Osners letzter Auftritt?

Es wird eng für den Konstanzer Sozial- und Kulturbürgermeister Andreas Osner. Das Gutachten über das Theaterstück „Mein Kampf“, das er in Auftrag gegeben hat, könnte ihm zum Verhängnis werden. Morgen tagt der Kulturausschuss zu eben diesem Thema in einer öffentlichen Sondersitzung ab 16 Uhr im Rathaus. Muss Osner rund zwei Jahre vor Ende seiner Amtszeit seinen Hut nehmen? Ein Kommentar.

Wer in den vergangenen Tagen Bürgermeister Osner durch die Stadt hat schleichen sehen, musste nicht zwei Mal hinschauen, um zu merken: der Mann hat schon bessere Tage erlebt. Und wer sich in der Stadt bei den Bürgerinnen und Bürgern umhört, der vernimmt immer öfter: „So geht das nicht, eigentlich ist der Osner fällig“.

Klar ist längst, dass Osner im Alleingang ein (mindestens) 13 000 Euro teures Gutachten in Auftrag gegeben hat, das herausfinden sollte, ob das Theaterstück „Mein Kampf“ mit seiner Vorgeschichte der Stadt und auch dem Theater geschadet habe.

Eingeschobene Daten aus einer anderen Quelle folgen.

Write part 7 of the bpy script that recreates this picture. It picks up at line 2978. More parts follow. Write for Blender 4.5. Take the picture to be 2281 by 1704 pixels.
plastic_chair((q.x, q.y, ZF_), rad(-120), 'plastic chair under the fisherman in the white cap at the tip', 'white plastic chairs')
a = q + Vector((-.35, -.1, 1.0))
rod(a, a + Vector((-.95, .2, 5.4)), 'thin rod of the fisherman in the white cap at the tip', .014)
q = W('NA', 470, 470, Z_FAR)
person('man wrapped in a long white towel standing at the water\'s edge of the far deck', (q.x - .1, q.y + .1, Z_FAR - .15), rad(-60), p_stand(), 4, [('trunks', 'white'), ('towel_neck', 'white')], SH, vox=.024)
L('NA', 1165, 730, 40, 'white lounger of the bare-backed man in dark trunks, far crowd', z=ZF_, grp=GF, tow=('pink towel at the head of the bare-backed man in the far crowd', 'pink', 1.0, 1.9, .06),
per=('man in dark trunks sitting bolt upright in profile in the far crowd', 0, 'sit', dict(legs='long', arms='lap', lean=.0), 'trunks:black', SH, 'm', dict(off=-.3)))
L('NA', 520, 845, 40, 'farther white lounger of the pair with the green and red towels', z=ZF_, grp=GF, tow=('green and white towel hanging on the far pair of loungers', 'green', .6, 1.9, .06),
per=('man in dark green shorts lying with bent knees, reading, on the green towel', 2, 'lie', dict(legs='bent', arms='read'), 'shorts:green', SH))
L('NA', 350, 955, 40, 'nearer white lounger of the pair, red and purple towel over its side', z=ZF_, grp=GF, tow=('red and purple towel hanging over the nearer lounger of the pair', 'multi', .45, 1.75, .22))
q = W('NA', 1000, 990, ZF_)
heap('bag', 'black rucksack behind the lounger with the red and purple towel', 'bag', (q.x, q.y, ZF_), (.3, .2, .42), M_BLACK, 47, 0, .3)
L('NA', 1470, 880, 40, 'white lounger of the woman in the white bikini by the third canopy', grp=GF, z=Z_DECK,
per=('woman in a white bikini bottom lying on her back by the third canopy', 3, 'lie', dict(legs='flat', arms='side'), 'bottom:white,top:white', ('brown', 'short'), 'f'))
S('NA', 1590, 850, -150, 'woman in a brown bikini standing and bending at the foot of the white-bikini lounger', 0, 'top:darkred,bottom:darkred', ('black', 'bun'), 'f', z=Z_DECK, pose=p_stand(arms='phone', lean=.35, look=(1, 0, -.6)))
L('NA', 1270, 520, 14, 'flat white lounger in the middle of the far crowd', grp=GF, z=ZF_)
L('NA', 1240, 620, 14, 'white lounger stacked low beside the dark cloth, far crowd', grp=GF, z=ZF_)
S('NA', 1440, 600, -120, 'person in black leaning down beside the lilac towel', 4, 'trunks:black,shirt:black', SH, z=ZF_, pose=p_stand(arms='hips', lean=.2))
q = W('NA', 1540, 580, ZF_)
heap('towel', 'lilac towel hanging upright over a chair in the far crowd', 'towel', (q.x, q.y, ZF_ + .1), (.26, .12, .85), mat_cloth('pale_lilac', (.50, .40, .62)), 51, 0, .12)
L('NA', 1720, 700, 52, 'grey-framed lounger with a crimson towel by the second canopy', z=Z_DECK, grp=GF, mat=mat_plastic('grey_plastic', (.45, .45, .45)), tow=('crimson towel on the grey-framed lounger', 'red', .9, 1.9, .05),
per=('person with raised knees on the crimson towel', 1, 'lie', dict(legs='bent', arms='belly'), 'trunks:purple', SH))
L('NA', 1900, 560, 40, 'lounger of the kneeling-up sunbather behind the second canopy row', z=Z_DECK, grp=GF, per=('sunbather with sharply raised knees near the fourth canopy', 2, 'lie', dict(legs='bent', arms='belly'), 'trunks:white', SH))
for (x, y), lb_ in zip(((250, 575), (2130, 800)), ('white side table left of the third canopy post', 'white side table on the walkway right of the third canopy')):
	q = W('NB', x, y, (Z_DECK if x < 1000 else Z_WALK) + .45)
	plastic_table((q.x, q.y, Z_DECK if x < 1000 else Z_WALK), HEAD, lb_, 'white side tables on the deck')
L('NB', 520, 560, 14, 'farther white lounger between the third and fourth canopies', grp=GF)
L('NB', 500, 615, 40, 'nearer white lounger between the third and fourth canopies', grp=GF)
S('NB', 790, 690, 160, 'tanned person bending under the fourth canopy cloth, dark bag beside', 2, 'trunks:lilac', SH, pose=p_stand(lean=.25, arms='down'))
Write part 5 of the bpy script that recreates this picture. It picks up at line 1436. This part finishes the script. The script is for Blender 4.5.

Was soll das, fragten sich viele, denn „Theaterskandale“, deren Haltbarkeit in der Regel nicht mal einen Monat überdauert, gab es hierzulande schon viele. Die Idee mit der Hakenkreuzbinde war überflüssig. Sie wurde zu Recht kritisiert, auch von Osner, interessiert aber heute kaum mehr jemanden.

Dem Vernehmen nach sollen mehrere Mitglieder aus dem Arbeitskreis Kultur, dem etwa Sarah Müssig vom Kulturbüro, Noch-Philharmonie-Intendant Beat Fehlmann und Museumsleiter Tobias Engelsing angehören, Osner nahezu beschworen haben, keine unnützen Aktionen in Gang zu setzen, denn das bringe nichts. Außerdem sei es nicht seine Aufgabe, so argumentierten andere, mit Steuergeldern einen persönlichen Rachefeldzug gegen Christoph Nix zu führen. Doch der SPD-Bürgermeister erwies sich als völlig beratungsresistent und kämpft nicht erst seit gestern erfolglos mit einer ausgewachsenen Profilneurose.

Nun steht er mit ziemlich abgesägten Hosen da und wird bei der morgigen Sondersitzung unangenehme Fragen beantworten müssen. Wie hoch ist das Honorar für das umstrittene Gutachten tatsächlich, denn mittlerweile ist von zwei Unternehmen die Rede, die daran mitgewirkt haben? Und aus welchen Töpfen stammt das Geld? Fragen, die auch seemoz an Osner bereits letzte Woche gestellt hat, die er aber unbeantwortet ließ. Er übt sich in nonverbaler Kommunikation und glaubt, er könne das von ihm angerichtete Chaos aussitzen.

Auch von delikaten Mails ist neuerdings zu hören, die zwischen Osner und Mitgliedern des AK Kultur hin und hergegangen sein sollen und die der schwer angeschlagene Bürgermeister auf keinen Fall veröffentlicht sehen möchte. Auch darüber wird zu reden sein. Interessant wird sicher auch, wie sich die SPD-RätInnen im Kulturausschuss zu ihrem Parteigenossen Osner verhalten. Sie waren alles andere als begeistert, als dieser seinen irrlichternden Weg einschlug. Zupass kommt ihnen Osners kulturpolitischer Veitstanz wirklich nicht, denn die Kommunalwahlen stehen vor der Türe.

H. Reile

Anmerkung: Nach Druck von allen Seiten wurde das Gutachten, das Osner lange unter Verschluss hielt, nun öffentlich gemacht. Allerdings nicht auf der Webseite der Stadt, wo es eigentlich hingehört. Einsehbar ist es über das städtische Informationssystem Allris, versteckt bei den Sitzungsunterlagen für die kommende Sitzung. Da nur wenige diesen Informationsweg einschlagen, geht’s hier zur Medienanalyse.

Ergänzung: Na also, geht doch. Gerade eben wurde das Gutachten nun doch auf die Seite der Stadt gestellt und ist dort nun auch nachzulesen.